Aktionstag für die Beendigung von Gewalt gegen Frauen

Schmetterlinge

An jedem Tag werden in Deutschland Frauen zu Opfern von Männergewalt. Sexistische Gewalt reicht von der Belästigung auf der Straße und im Berufsleben über vielfältige Formen der Missachtung, der Misshandlung und des Missbrauchs inner- und außerhalb der Familie bis zum Frauenhandel und zu Tötungen. Im Jahr 2001 registrierte das Bundeskriminalamt 52 902 »Straftaten gegen die sexuelle Selbstbestimmung«. Im Vergleich zum Vorjahr bedeutet das einen Anstieg von 1,5 Prozent. Die Dunkelziffer ist groß.

Um auf die »Gewalt gegen Frauen« aufmerksam zu machen, demonstrieren jedes Jahr am 25. November Menschen in aller Welt. Der Aktionstag wurde 1981 in Bogotá auf dem ersten feministischen Kongress lateinamerikanischer Frauen beschlossen. Seit ein paar Jahren finden auch in Europa an diesem Tag Aktivitäten statt.

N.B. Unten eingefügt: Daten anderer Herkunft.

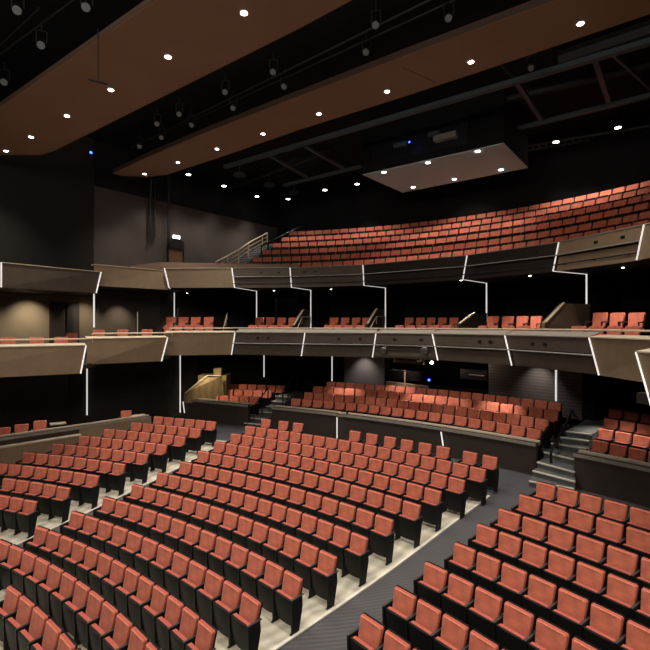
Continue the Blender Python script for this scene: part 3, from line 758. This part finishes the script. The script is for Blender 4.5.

Auf dem feministischen Kongress in Kolumbien entwickelte sich damals eine kontroverse Diskussion darüber, was »Gewalt gegen Frauen« ist. Die Vertreterinnen sozialistischer und kommunistischer Organisationen verstanden darunter die Reaktion auf politischen Widerstand im Rahmen der Befreiungskämpfe: Folter an Frauen, Vergewaltigungen nach Festnahmen. Die autonomen Feministinnen orientierten sich an einem weiter gefassten Gewaltbegriff und wollten »Gewalt gegen Frauen« nicht nur als Folge politischer Auseinandersetzungen sehen. Die Vergewaltigung in der Ehe und machistisches Verhalten waren für sie ebenso Ausdruck des Gewaltverhältnisses, unter dem Frauen zu leiden hatten, wie auch ein patriarchales Instrumentarium zur Kontrolle von Frauen.

Die dominikanische Schriftstellerin und Kongressteilnehmerin Angela Hernández schlug schließlich den 25. November vor. An diesem Tag wurden im Jahre 1960 die Schwestern Patria, Minerva und María Teresa Mirabal auf die Veranlassung des dominikanischen Diktators Raphael Leónides Trujillo umgebracht. Die Tat wurde als Autounfall getarnt, eine damals auf der Insel übliche Praxis, politische Gegner zu liquidieren.

Die Schwestern waren Mitglieder der Oppositionsbewegung »14. Juni«. Ihr Tarnname lautete »Die Schmetterlinge«. Sie waren Anfang des Jahres 1960 gemeinsam mit ihren Ehemännern verhaftet, aber dann im Gegensatz zu diesen freigelassen worden. Als sie vom Besuch ihrer Lebensgefährten nach Hause zurückkehrten, lauerte ihnen das Mordkommando auf.

»Minerva, Patria und María Teresa«, sagt Angela Hernández heute, »waren für uns ein Beispiel für das Spektrum von häuslicher, sexueller, politischer und kultureller Gewalt, unter denen wir Frauen zu leiden haben. Sie sind nicht nur umgebracht worden, weil sie im Widerstand gegen Trujillo waren, sondern auch weil sie Frauen waren und sich immer wieder seinen Avancen verweigerten. Denn ein Teil der Tyrannei wurde auch durch die sexuelle Ausbeutung von Frauen durch Trujillo charakterisiert.«

Die sterblichen Überreste von Minerva, María Teresa und Patria Mirabal sind heute im Garten des Elternhauses beigesetzt. In dem Gebäude in der Umgebung der Kleinstadt Salcedo wurde am 25. November 2000 ein Museum zur Erinnerung an die Ermordeten eingeweiht. Der Geschichte der »Schmetterlinge« hat die in den USA lebende dominikanische Schriftstellerin Julia Alvarez einen im Piper Verlag erschienenen Roman mit dem Titel »Die Zeit der Schmetterlinge« gewidmet.